Hockey scores a happier home

Author: Rachel Guerrera ’10

Since his arrival on campus, Coach Jeff Jackson has transformed Notre Dame hockey into one of the nation’s elite programs. The Irish icers have become a hot local ticket, too, often drawing sellout crowds to the rink inside the Joyce Center Fieldhouse.

The downside to the team’s sudden popularity is that not all fans have the chance to catch a game because of limited seating inside the lackluster arena. The University had planned to revamp the facility but instead announced last February that the hockey team would have a place to call its own. Plans call for a freestanding ice arena to be completed in time for the 2011-12 season, a move Jackson has called the “most important and missing piece of the puzzle to this hockey program.”

“We wanted something our students are going to be excited about, where people are going to feel good about coming and we won’t have to turn fans away,” he says.

Open to campus and community use, the new arena will seat some 5,000 fans. The space is badly needed. A year ago the team drew a standing-room-only crowd of 3,007 when it faced Michigan. Average attendance — 2,722 fans per game and growing — already exceeds seating capacity and is pushing the normal limits for standing areas. Players and coaches say they are proud of the trend and are looking forward to the roar of an additional 2,000 fans.

“I think we’ll be able to fill it, especially if we keep on bringing people into the building by how we play and by how we act,” says Jackson. “I think that being active on campus and in the community is about being more than just hockey players.”

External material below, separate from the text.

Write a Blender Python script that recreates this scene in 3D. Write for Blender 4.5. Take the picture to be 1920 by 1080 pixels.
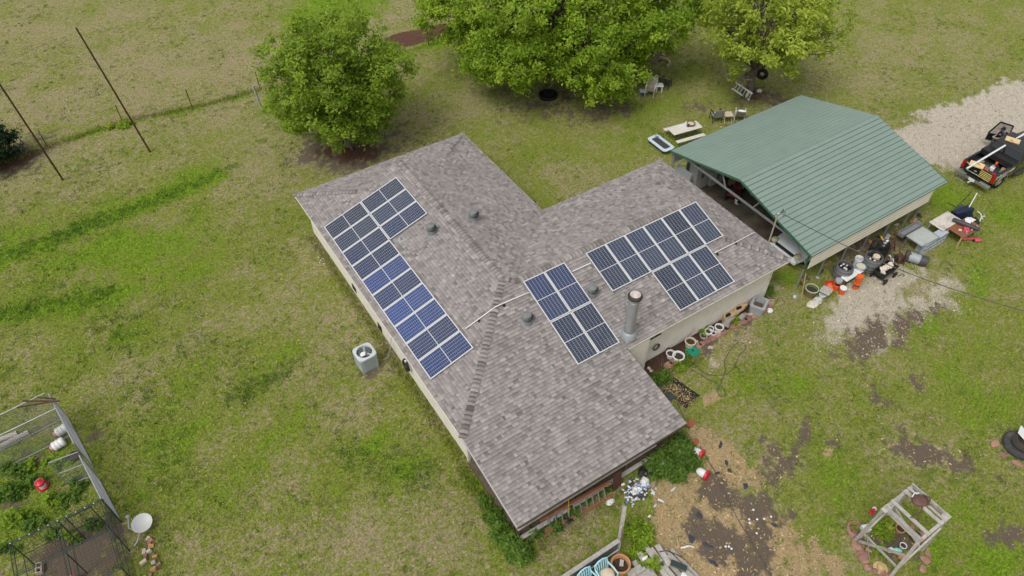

And active they have been. Last season, the Irish welcomed fans to an outdoor practice at Merrifield Park in Mishawaka, followed by a meet-and-greet with the team. “Our guys do a nice job getting out in the community with local youth hockey programs,” says associate head coach Paul Pooley. “That’s motivating because we need to expand our horizons and get people excited.”

Groundbreaking for the state-of-the-art facility is set for the spring. The arena will contain two sheets of ice, including one of Olympic size, as well as administrative offices, locker room and both weight and cardio training facilities.

“It shows a level of commitment Notre Dame is making to the hockey team,” Pooley adds. “So people down the road say Notre Dame is serious about the game.”

Officials estimate that the yet-unnamed arena and its playing surface, the Charles W. “Lefty” Smith, Jr. Rink, will cost nearly $50 million. Smith retired in 1987 after 19 seasons as the modern varsity team’s first head coach. He helped produce six All-Americans and ended his tenure with 307 victories.

The plans for naming the new ice surface in honor of Smith were made possible by the Mary Jo and John Boler family of Inverness, Illinois; their daughter Jill Boler McCormack ’84 and her husband, Dan; and their son Matthew Boler ’88 and his wife, Christine. They were joined by the family of Mary Beth and Frank ’57 O’Brien of Albany, New York, whose six children all graduated from Notre Dame. The O’Brien’s late son, Frankie, played hockey and lacrosse for the Irish from 1984 to ’88.